Incidentally, her new mark is the qualifying mark for the 2015 World Championships in Beijing. Amata’s eye-catching performance has moved her up from No.16 on the IAAF Top List to No.3! It goes without saying that the athlete is on course to break her own National Record (NR) of 1.95m, which was set in 2008 and equaled at the 2011 World Championships in Daegu.
The jumper already disclosed to Making of Champions her target to set a new NR, jump above 2m and secure her third consecutive All-Africa Games title in 2015. She looks set to jump a new NR, going by her consistence thus far.
She opened her 2015 season at a meeting in Atlanta, Georgia last month where she finished 3rd with 1.85m. She went on to win her event at the highly competitive Drake Relays a few weeks later with a Season’s Best (SB) of 1.90m. With her leap of 1.94m in Dakar, it is safe to assume that Amata will continue the progression,and it will be a massive feat indeed if she goes on to set a new PB.
The forthcoming World Championships in August will be Amata’s third outing at the biennial competition. She competed in Berlin in 2009 where she was unable to make it to the final, with a jump of 1.85m. She improved in Daegu two years later, qualifying for the final in 1.95m, before finishing joint 8th with Uzbekistan’s Svetlana Radzivil with a distance of 1.93m in the final.
She didn’t qualify for the Moscow Championships in 2013 and will be aiming to become the first Nigerian woman to get a medal of any colour in her event at the World Championships.

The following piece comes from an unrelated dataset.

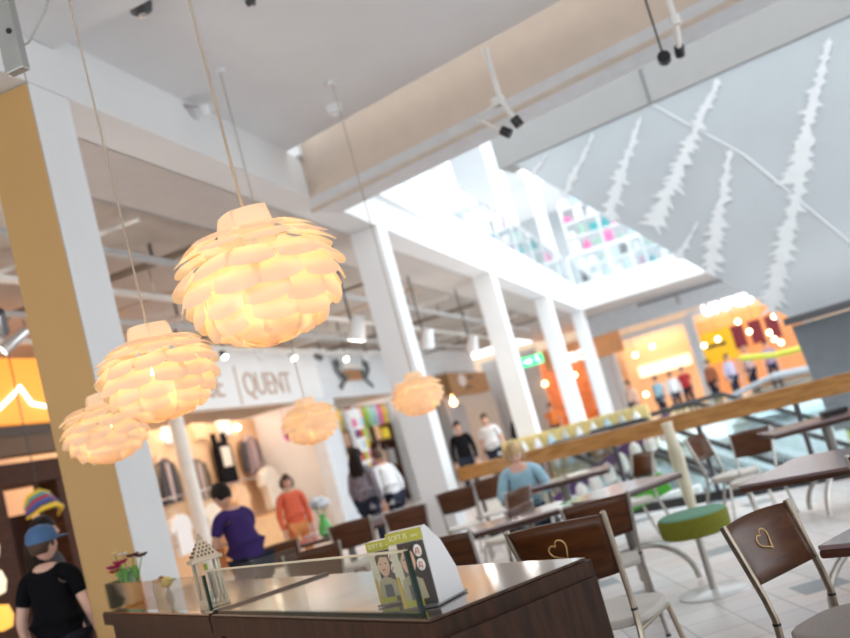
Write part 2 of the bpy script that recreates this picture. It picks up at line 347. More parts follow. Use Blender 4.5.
# bulkhead over the atrium and glossy panel with painted reflections (upper right)
EN = (-1.89, 13.7, 0); EA = math.radians(-15.3)          # same slant as the atrium edge
def placed(o): o.location = EN; o.rotation_euler = (0, 0, EA); return o
placed(struct('wall_bulkhead', MB().plate([(-.27, 5.06), (9, 5.06), (9, 9), (-.27, 9)], 0, .5), BULK))
t = thing('stair_enclosure', 'pale glossy sloping panel with painted white tree-shaped reflections under the bulkhead', 'panel', EN, EA)
MB().plate([(-.02, 5.05), (3.01, 1.74), (9, 1.74), (9, 5.05)], .02, .5).build('panel', PANEL, t, smooth=False)
MB().tube([(2.18, .018, 5.04), (3.12, .018, 3.91), (3.97, .018, 2.41)], .012, 6).build('seam', mat('seam', (.75, .78, .8)), t)
placed(struct('trim_15', MB().box((2.17, -.006, 6.1), (.035, .012, 2.06)), mat('joint_grey', (.20, .20, .21))))
MB().box((6.0, -.05, 1.69), (6.0, .6, .09)).build('edge_bar', DARKM, t, smooth=False)
def reflection_streak(x0, z0, x1, z1, w_):  # reflections on the gloss, drawn as flat white tree-shaped streaks
    a = Vector((x0, z0)); b = Vector((x1, z1)); d = (b-a); L = d.length; d.normalize(); n = Vector((-d.y, d.x)); N = max(8, int(L/.055)); m_ = MB()
    for i in range(N):
        f0 = i/N; ww = w_*(.25+.75*f0)*(1-.35*((i*7) % 5)/4)
        for sgn in (1, -1):
            p0 = a+d*L*f0; p1 = p0+n*sgn*ww*random.uniform(.45, 1.35)+d*ww*random.uniform(.6, 1.2); p2 = p0+d*.12
            P_ = [tuple(p0), tuple(p1), tuple(p2)]
            m_.plate(P_ if sgn > 0 else P_[::-1], .004+.0007*(i % 9), .018)
    return m_
for args in [(1.28, 4.98, .62, 4.35, .10), (2.0, 4.95, 1.15, 3.85, .19), (3.11, 5.0, 1.75, 3.5, .24), (2.98, 4.05, 2.25, 2.65, .22), (3.95, 3.85, 2.85, 1.95, .26), (4.5, 4.9, 3.6, 3.4, .22), (2.3, 3.3, 1.9, 2.95, .10), (.55, 4.98, .2, 4.78, .06), (5.3, 4.6, 4.4, 2.6, .26)]:
    reflection_streak(*args).build('reflection_streak', STREAK, t, smooth=False)
placed(struct('wall_slate', MB().plate([(3.05, .2), (9, .2), (9, 1.63), (2.95, 1.63)], .3, .5), SLATE))

# sprinkler pipes with black nozzles
PIPE = mat('pipe_white', (.78, .76, .72), .4)
def nozzle(label, top, pts, r=.022):
    q = thing('sprinkler_pipe', label, 'pipe', (0, 0, 0)); MB().tube([top]+pts, r).build('pipe', PIPE, q)
    e = Vector(pts[-1]); d = (e-Vector(pts[-2])).normalized()
    MB().tube([e-d*.01, e+d*.07], .038, 10).build('nozzle', BLACK, q); MB().tube([Vector(pts[0])-Vector((0, 0, .03)), Vector(pts[0])+Vector((0, 0, .04))], .035, 10).build('coupling', PIPE, q)
    return q
nozzle('white pipe dropping from the ceiling edge to a black nozzle, left one', (-.93, 7.0, 4.2), [(-.93, 7.0, 3.76), (-.87, 7.02, 3.6)])
nozzle('thin white side pipe with black nozzle beside the left dropper', (-.93, 7.0, 3.80), [(-.97, 7.0, 3.76), (-1.14, 7.0, 3.69), (-.98, 7.0, 3.54)], .014)
nozzle('white pipe dropping from the ceiling edge to a black nozzle, right one', (.44, 6.9, 4.2), [(.44, 6.9, 3.83), (.42, 7.1, 3.70)])
tag(MB().tube([(.30, 7.14, 3.68), (.30, 7.14, 4.2)], .008, 6).tube([(.30, 7.1, 3.68), (.30, 7.16, 3.67)], .05, 12).build('black_port', BLACK), 'small black round port beside the right sprinkler dropper', 'port')
tag(MB().tube([(bX+.05, 9.42, 4.17), (6, 6.23, 4.17)], .03).build('edge_pipe', mat('pipe_beige', (.60, .52, .44), .5)), 'beige pipe running along the slanted ceiling edge', 'pipe')
for (x, y), lb in zip([(-2.92, 5.55), (-2.35, 6.12), (-2.73, 8.55)], ['black round ceiling spot at the top of the view, left one', 'small black ceiling spot left of the slanted edge', 'small white smoke detector on the grey ceiling']):
    q = thing('ceiling_spot' if 'spot' in lb else 'smoke_detector', lb, 'lamp' if 'spot' in lb else 'detector', (x, y, BT))
    mm = DARKM if 'spot' in lb else WHITE
    if 'small black' in lb: q.scale = (.45, .45, .45)
    MB().lathe([(.03, -.10 if 'spot' in lb else -.09), (.075, -.07), (.085, -.01), (.085, 0)]).build('housing', mm, q)
    MB().lathe([(.001, -.115), (.03, -.11), (.03, -.09)]).build('lens', CHROME if mm is DARKM else WHITE, q)
q = thing('smoke_detector', 'white detector with bracket on the side of the white beam', 'detector', (bX+.0, 7.3, 4.78))
MB().lathe([(.001, -.10), (.05, -.09), (.065, -.02), (.065, 0)], (.12, 0, -.02)).build('housing', WHITE, q); MB().tube([(0, -.12, 0), (.12, 0, -.02)], .012).build('bracket', STEEL, q)
# galvanised bracket and cable loop top left
q = thing('cable_post', 'grey metal channel hanging at the top left corner', 'channel', (-2.44, 3.4, 0))
MB().box((0, 0, 4.14), (.095, .05, 1.40), bev=.006).build('channel', mat('galvanised', (.42, .42, .40), .4, .7), q, smooth=False)
for z in (3.62, 3.84, 4.1): MB().tube([(0.02, -.02, z), (.02, -.032, z)], .013).build('hole_plug', BLACK, q)
CBL = mat('cable_beige', (.55, .45, .33), .5)
tag(MB().tube([(-2.1+.0, 3.45, 4.8), (-2.12, 3.45, 4.1), (-2.16, 3.44, 3.86), (-2.25, 3.43, 3.68), (-2.37, 3.42, 3.56), (-2.47, 3.41, 3.55), (-2.5, 3.41, 3.62)], .006, 6).build('cable', mat('cable_grey', (.4, .4, .38), .5)), 'thin grey cable looping from the ceiling to the metal channel', 'cable')

# open ceiling over the side aisle: ducts, rails, pipes
tag(MB().box((-4.80, 14.2, 4.46), (.12, 20, .12)).build('cable_tray', mat('tray_blue_grey', (.34, .35, .38), .5), smooth=False), 'long grey cable tray under the side aisle ceiling', 'tray')
for k, y in enumerate((6.6, 8.2, 9.8, 11.4, 13.0, 15.2, 17.4, 19.6, 22, 24.4, 27, 30)):
    lb = 'ceiling pipe crossing the side aisle, %s from the near end' % ['first', 'second', 'third', 'fourth', 'fifth', 'sixth', 'seventh', 'eighth', 'ninth', 'tenth', 'eleventh', 'twelfth'][k]
    q = thing('ceiling_pipe', lb, 'pipe', (-4.9, y, 4.34), 0, 'pipes under the side aisle ceiling')
    mm = [BRN, PIPE, mat('rail_brown', (.22, .17, .13), .5)][k % 3]
    MB().tube([(0, 0, 0), (-4.0, 0, 0)], .028 if k % 2 else .045).build('pipe', mm, q)
    for xx in (-.9, -2.6): MB().box((xx, 0, .14), (.03, .03, .24)).build('hanger', DARKM, q, smooth=False)
for k, x in enumerate((-5.3, -6.3, -7.3, -8.3)):
    q = thing('ceiling_rail', 'white ceiling rail running along the side aisle, %s from the columns' % ['first', 'second', 'third', 'fourth'][k], 'rail', (x, 5.5, 4.12), 0, 'rails along the side aisle')
    MB().box((0, 12.5, 0), (.08, 25, .06)).build('rail', PIPE if k % 2 else mat('rail_grey', (.5, .5, .5), .5), q, smooth=False)
    for y in range(1, 25, 4): MB().tube([(0, y, 0), (0, y, .48)], .012, 6).build('hanger', STEEL, q)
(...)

Amata must be commended for getting her jumping career back on track single-handedly, without any support from the Athletics Federation of Nigeria (AFN) or National Sports Commission (NSC), lending credence to the fact that when there is a will, there will surely be a way!
Four other Nigerians were in action in Dakar, including National 100m Champion, Mark Jelks who has an SB of 10.36s, which he returned in Lawrence in the US last month. Jelks competed in both the 100m and 200m, finishing 5th in the 100m with a wind-aided time of 10.20s (+5.1 m/s) behind winner, Ramon Gittens of Barbados (10.08s), Roscoe Engel(10.12s), Henrichio Bruintjies (10.16s) and Zambia’s Siame Sydney (10.18s).
Jelks, the second fastest man in Africa in 2014, placed 3rd in the 200m in 20.88s, also wind-aided (+3.7 m/s). Winner of the 100m at the 2nd AFN All Comers Meet in Lagos and emerging talent, Nkem Ezealah put up an impressive show at her first international outing as a senior, placing 3rd in 11.54s (+2.1 m/s).
The race was won by Cote d-Ivoire’s Marie-Josee Ta Lou who finished 3rd and 2nd respectively in 100m/200m at the last African Championships. The Ivoirian was denied a Personal Best (PB) and Meeting Record (MR) due to the excessive wind. She clocked 11.08s, as against her lifetime best of 11.20s which she equalled in Montgeron just a week ago.
African Championships Bronze medallist, Patience Okon George won the women’s 400m with an SB of 52.12s, while hurdler, Amaka Ogoegbunam, who took Silver in Marrakech last year, finished 4th in the same race in 54.06s. The competition is Ogoegbunam’s first in 2015, having last competed at the IAAF Continental Cup in September last year.
Meanwhile national athlete, Miles Ukaoma placed 3rd in 400m hurdles with 49.39s at the Ponce IAAF World Challenge Grand Prix in Puerto Rico.